==== AVAILABLE DATA ====

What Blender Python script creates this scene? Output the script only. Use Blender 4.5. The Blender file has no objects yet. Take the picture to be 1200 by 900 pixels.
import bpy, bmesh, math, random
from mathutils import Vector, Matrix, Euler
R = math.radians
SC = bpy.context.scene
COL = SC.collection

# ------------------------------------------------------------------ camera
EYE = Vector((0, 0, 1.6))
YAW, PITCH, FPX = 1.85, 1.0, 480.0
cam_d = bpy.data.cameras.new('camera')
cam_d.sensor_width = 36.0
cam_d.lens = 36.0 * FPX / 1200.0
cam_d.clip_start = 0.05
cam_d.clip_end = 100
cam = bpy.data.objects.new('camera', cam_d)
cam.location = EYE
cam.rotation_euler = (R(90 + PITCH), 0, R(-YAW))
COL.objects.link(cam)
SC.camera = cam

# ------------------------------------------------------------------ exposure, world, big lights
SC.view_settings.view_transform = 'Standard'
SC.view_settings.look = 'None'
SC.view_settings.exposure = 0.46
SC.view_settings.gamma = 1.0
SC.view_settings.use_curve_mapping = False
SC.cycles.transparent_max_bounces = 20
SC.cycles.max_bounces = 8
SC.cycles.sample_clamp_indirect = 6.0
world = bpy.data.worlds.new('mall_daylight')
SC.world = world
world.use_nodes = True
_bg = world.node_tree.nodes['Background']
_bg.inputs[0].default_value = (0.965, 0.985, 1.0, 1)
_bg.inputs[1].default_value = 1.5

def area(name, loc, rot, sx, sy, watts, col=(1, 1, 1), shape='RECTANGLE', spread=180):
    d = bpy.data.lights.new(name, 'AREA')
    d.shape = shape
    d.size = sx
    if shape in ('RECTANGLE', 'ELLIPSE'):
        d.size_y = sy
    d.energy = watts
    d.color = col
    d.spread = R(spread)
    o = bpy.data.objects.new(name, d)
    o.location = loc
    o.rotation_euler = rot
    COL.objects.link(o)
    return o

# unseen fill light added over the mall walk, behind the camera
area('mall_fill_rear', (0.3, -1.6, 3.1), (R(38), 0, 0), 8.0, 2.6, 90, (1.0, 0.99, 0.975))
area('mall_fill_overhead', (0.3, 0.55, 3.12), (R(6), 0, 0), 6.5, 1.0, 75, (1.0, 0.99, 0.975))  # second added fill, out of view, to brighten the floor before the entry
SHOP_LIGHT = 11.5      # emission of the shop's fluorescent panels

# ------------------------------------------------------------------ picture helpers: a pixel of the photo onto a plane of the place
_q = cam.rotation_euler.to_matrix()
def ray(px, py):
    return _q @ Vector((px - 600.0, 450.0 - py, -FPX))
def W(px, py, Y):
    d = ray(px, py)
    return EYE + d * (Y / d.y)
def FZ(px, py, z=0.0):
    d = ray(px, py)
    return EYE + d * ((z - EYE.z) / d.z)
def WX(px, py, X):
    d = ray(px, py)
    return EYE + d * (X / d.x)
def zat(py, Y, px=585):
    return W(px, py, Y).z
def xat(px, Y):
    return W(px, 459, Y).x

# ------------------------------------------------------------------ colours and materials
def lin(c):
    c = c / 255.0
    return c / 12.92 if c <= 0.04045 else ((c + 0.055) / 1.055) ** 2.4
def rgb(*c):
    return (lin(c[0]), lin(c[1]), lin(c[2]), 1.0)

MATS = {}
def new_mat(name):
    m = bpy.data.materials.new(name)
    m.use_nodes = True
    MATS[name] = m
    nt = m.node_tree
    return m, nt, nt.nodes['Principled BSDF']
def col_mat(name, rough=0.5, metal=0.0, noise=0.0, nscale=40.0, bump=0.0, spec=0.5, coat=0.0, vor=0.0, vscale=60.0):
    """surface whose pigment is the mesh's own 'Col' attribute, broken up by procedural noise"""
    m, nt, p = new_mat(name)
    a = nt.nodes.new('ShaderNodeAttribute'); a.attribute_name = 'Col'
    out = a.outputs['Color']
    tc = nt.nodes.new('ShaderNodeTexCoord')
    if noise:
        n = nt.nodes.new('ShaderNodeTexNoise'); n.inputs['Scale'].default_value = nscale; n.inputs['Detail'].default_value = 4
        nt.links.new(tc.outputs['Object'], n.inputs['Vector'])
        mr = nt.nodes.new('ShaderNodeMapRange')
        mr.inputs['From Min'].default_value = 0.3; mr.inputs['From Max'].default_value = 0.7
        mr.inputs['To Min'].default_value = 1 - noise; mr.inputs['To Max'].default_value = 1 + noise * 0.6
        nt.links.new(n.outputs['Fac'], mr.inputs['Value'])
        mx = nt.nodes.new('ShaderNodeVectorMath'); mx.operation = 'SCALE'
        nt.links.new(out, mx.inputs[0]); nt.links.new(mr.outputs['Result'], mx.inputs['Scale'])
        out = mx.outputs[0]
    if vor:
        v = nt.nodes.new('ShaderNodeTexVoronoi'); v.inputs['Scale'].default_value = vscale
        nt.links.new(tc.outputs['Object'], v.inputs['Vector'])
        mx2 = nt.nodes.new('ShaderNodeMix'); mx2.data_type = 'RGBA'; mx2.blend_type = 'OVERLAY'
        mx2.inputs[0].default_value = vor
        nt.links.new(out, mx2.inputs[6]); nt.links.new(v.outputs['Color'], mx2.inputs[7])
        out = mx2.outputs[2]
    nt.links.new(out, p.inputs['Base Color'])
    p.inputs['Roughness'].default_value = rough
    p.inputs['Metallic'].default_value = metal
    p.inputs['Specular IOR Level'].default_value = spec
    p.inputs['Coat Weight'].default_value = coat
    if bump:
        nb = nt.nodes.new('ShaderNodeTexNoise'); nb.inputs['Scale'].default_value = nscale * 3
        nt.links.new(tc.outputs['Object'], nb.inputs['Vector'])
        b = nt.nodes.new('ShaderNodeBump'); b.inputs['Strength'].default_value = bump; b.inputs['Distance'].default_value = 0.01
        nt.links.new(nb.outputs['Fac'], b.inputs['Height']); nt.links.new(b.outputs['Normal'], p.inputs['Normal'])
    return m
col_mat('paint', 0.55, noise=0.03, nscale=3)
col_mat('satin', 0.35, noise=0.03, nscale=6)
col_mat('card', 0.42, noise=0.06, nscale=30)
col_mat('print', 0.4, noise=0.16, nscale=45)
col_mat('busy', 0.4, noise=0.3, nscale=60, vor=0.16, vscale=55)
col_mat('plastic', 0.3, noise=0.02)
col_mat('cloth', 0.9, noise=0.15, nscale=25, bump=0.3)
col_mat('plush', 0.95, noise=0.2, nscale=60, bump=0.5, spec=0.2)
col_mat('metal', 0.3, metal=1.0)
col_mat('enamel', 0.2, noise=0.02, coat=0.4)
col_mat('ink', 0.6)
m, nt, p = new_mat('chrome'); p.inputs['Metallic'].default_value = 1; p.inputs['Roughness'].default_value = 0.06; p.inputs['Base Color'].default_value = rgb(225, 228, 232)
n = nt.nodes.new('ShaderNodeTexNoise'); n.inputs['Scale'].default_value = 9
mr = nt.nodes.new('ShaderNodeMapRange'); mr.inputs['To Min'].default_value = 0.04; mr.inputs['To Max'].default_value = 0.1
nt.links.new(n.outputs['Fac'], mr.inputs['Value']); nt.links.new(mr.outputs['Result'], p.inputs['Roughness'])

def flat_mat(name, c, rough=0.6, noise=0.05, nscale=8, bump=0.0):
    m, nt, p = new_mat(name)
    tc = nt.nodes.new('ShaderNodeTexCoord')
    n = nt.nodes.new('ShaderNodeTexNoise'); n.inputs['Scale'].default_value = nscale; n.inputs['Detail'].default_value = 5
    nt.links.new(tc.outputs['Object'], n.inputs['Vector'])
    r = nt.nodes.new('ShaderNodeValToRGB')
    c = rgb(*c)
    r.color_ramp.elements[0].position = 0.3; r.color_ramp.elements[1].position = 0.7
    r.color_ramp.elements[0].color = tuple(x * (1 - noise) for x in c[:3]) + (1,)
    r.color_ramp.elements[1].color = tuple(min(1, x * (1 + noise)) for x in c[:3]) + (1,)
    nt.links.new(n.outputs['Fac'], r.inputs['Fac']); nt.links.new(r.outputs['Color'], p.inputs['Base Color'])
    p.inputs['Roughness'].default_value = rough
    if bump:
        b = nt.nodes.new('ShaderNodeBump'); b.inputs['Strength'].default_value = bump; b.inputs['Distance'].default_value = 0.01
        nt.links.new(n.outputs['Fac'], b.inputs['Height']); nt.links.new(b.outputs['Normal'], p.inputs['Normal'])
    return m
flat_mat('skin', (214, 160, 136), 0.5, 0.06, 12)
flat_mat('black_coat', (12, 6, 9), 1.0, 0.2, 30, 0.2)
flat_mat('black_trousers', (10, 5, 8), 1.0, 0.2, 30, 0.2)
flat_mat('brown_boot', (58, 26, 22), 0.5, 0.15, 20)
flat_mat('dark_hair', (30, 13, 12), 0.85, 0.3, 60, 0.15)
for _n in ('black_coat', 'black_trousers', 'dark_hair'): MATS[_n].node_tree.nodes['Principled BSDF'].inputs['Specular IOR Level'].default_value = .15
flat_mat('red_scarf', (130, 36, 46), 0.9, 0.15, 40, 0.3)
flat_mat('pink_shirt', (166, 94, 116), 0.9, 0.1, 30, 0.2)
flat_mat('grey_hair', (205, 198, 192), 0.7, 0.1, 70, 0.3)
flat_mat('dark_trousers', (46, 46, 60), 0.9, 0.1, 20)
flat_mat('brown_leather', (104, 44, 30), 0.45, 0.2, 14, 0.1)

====

WHAT TO DO: In this exercise, copy only the lines from the opening line of the material through the line where "COL = SC.collection" appears.

FULL RESPONSE:
What Blender Python script creates this scene? Output the script only. Use Blender 4.5. The Blender file has no objects yet. Take the picture to be 1200 by 900 pixels.
import bpy, bmesh, math, random
from mathutils import Vector, Matrix, Euler
R = math.radians
SC = bpy.context.scene
COL = SC.collection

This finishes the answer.